Look through the material and copy each line holding "writing".

[Dataset rows]
--*--

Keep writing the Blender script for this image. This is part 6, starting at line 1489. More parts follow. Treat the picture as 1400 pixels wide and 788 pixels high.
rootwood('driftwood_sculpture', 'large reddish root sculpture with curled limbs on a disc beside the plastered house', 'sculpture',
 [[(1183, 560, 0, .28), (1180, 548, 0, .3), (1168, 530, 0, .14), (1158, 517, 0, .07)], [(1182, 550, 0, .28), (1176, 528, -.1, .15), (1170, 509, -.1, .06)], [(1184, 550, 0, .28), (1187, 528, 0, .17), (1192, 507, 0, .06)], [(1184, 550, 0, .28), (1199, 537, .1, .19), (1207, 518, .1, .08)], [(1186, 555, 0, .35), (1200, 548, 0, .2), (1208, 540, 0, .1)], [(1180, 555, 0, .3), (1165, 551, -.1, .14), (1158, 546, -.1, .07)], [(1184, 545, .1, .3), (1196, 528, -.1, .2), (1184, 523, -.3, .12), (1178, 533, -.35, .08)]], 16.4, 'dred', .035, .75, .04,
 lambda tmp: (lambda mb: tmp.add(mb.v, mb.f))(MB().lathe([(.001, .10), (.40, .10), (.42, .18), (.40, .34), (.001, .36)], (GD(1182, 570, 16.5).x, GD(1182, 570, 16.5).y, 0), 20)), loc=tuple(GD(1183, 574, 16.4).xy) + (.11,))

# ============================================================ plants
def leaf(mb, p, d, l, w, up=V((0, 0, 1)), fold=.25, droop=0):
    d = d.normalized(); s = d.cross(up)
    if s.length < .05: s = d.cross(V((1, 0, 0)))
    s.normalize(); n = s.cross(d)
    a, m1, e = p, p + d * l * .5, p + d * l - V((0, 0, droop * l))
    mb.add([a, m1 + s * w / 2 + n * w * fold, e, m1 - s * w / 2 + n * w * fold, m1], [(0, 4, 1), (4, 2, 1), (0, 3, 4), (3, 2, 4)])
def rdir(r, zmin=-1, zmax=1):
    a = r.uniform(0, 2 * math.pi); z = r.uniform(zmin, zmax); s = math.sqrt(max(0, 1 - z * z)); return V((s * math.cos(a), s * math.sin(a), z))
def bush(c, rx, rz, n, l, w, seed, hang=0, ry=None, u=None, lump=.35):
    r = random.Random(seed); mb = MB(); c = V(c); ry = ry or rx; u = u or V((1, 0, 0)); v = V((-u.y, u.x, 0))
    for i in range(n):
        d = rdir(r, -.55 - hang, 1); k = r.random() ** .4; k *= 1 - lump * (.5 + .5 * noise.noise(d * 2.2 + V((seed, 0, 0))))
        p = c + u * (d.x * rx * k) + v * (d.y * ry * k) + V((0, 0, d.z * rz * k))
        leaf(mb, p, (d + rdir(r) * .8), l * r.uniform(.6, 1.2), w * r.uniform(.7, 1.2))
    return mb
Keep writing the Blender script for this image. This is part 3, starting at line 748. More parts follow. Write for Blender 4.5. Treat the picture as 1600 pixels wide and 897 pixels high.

--*--

*Answer below*
Keep writing the Blender script for this image. This is part 6, starting at line 1489. More parts follow. Treat the picture as 1400 pixels wide and 788 pixels high.
Keep writing the Blender script for this image. This is part 3, starting at line 748. More parts follow. Write for Blender 4.5. Treat the picture as 1600 pixels wide and 897 pixels high.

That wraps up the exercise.